My biggest beef with Midd is this: there's an irritating trend where the (usually tenured) professors get by on their personality alone. And the students EAT IT UP. They're like, Oh Professor Quirky McGee is so funny! He told us this story about Middlebury in the '80s, and also this story about his pet turtle, that were SO hilarious, we hardly even mentioned Chaucer once the whole semester! And I'm like, Dude, my parents are paying 40G a year, can we fucking LEARN SOMETHING PLEASE?!
My second biggest beef in the academic arena at Middlebury College is the "discussion sections." Every class seems to be based on discussion. Even the big lectures have discussions at the end of the week - a good thing, in this case. But for the smaller classes, which comprise the vast majority of Middlebury's curriculum, discussion is much too highly valued.

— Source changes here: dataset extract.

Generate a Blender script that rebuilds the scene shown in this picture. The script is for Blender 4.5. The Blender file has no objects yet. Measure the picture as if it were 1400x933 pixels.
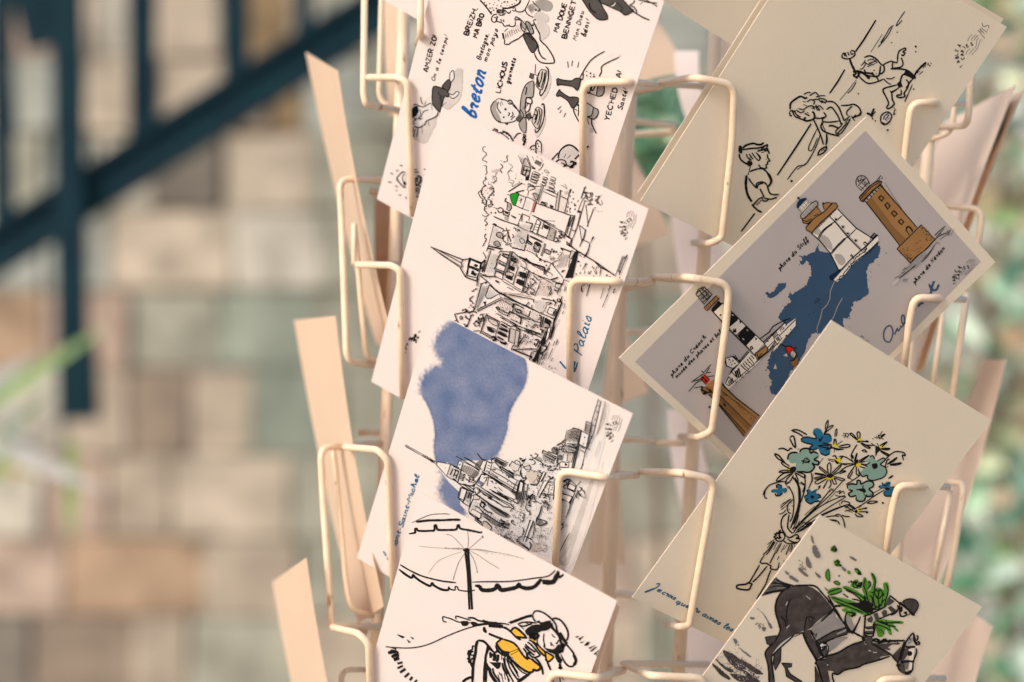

For example: this past fall semester, I took a class called "History of the Middle East: 1450 - present." Now that's a lot of material to cover in eleven or twelve weeks. This professor, who everyone thinks is the bomb, ran classes like this: she'd say, Okay, it's debate time! Half the class sit on this side of the room - you guys are gonna argue why it's important for women to wear traditional veils. Half the class sit on THIS side, and argue the disadvantages of requiring women to cover themselves in public.
We hadn't learned anything about veils, or the legislature surrounding the contentious issue. So the debate was like, one kid with long hair would say, "I think it's unfair to make women wear a veil, because they should be free to dress how they like. I think freedom of expression is really important, like, when my parents told me to cut my hair, I was really offended...." And again, I'm thinking, Why am I listening to 19 year olds airing their pompous and uninformed opinions instead of reading something critical? Are the arbitrary opinions of my fellow students worthy of taking up this amount of class time?